Third, it should be noted in the field of real estate investment that the real estate market in China has undergone rapid development and changes in the past 20 years. The traditional real estate investment market has been shrinking and slowing down. The real estate investment market changed from the incremental era, which focused on development and high turnover, to the stock era, which focuses on operation and high quality.

Along with the slowdown in China’s urbanization, the industry has reached a consensus that the real estate market has entered the stock era of “from increment to stock”, “from financing to investment”, “from residential projects to integrated projects”, and “from development to operation”. How to revitalize these “stock assets” that are inefficient and lack contents is an important issue for real estate investors. Urban renewal, logistics and other subdivided fields in the stock era will become important for many investment opportunities in real estate.

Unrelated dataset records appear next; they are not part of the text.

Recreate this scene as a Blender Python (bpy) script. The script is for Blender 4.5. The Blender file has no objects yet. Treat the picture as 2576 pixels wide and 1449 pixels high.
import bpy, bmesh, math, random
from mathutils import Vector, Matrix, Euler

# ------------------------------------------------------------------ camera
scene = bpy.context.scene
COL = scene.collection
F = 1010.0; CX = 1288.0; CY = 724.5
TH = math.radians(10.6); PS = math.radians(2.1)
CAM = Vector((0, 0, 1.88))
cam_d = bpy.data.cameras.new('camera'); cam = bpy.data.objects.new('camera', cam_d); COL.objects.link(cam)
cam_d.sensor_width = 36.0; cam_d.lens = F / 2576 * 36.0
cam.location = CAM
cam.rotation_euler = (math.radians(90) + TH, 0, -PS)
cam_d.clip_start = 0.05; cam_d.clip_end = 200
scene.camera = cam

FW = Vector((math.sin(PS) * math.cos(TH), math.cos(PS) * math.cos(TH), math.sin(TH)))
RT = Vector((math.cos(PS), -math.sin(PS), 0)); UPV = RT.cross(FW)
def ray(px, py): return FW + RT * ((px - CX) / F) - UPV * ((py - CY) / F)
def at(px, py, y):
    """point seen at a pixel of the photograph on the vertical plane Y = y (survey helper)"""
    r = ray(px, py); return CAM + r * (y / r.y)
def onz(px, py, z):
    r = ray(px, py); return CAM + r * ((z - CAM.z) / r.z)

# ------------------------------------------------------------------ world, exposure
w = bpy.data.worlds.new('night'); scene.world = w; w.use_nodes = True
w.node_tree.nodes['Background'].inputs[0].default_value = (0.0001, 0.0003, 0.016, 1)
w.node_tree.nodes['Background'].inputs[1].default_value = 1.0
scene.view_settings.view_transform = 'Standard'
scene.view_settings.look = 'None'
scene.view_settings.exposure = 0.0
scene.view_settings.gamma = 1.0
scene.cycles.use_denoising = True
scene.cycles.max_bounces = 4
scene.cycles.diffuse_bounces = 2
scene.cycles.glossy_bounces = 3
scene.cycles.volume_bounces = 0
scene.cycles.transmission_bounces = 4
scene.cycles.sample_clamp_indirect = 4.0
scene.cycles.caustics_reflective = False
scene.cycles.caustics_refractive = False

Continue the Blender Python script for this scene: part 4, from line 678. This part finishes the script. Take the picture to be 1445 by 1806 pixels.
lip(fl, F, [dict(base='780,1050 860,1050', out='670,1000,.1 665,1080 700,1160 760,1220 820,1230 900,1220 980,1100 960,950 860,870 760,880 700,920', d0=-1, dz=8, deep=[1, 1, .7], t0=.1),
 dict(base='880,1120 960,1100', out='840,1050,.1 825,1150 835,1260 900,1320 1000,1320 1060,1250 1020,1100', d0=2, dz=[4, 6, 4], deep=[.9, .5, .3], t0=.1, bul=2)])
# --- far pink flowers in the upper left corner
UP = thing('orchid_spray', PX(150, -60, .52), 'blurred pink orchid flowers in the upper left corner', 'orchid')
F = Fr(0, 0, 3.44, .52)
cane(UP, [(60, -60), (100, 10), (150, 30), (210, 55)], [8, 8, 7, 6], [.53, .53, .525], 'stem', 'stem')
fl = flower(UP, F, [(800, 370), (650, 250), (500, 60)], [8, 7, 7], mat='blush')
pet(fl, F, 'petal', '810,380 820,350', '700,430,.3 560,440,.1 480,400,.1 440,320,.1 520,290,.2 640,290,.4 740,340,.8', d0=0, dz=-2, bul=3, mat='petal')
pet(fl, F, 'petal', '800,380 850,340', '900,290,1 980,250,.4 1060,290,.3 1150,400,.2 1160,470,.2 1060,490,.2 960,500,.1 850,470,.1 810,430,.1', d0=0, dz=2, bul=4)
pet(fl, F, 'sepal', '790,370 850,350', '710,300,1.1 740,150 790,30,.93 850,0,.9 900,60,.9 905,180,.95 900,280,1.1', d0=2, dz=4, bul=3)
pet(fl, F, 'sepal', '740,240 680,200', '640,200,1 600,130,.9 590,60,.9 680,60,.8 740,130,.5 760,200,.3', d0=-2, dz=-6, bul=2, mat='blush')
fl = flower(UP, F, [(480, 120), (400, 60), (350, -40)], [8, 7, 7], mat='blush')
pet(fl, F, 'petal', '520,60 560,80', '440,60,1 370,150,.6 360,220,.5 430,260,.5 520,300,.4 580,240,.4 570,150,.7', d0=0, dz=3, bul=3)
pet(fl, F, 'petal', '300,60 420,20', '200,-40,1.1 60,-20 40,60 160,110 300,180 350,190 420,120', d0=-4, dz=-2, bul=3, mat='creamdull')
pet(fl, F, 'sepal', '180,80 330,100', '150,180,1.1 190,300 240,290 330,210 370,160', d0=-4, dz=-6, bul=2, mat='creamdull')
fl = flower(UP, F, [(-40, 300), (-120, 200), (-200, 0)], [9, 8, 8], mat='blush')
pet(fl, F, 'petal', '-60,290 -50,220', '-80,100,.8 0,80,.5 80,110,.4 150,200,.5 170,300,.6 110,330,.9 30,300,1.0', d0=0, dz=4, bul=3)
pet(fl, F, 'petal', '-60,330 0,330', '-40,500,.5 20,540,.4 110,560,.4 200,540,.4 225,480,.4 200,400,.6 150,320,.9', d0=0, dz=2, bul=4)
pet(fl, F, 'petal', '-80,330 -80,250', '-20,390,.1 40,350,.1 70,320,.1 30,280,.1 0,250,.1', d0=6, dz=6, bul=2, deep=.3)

CBLJ: What do you think of the application of technologies in the legal profession, and in your company?

Su Yanan: I personally welcome the application of new technologies in the legal profession. Regardless of legislation, justice, legal services and legal education, legal work can be divided into two major parts, including accumulation and sorting of past information, and use of such information for reference and innovation.

New technologies have incomparable advantages to humans in the fields of accumulation, sorting and retrieval of massive information. I believe that once new technologies make breakthroughs in these areas, the legal community will be freed from boring information processing, thus releasing more vitality and creativity in the innovation level of legal service solutions.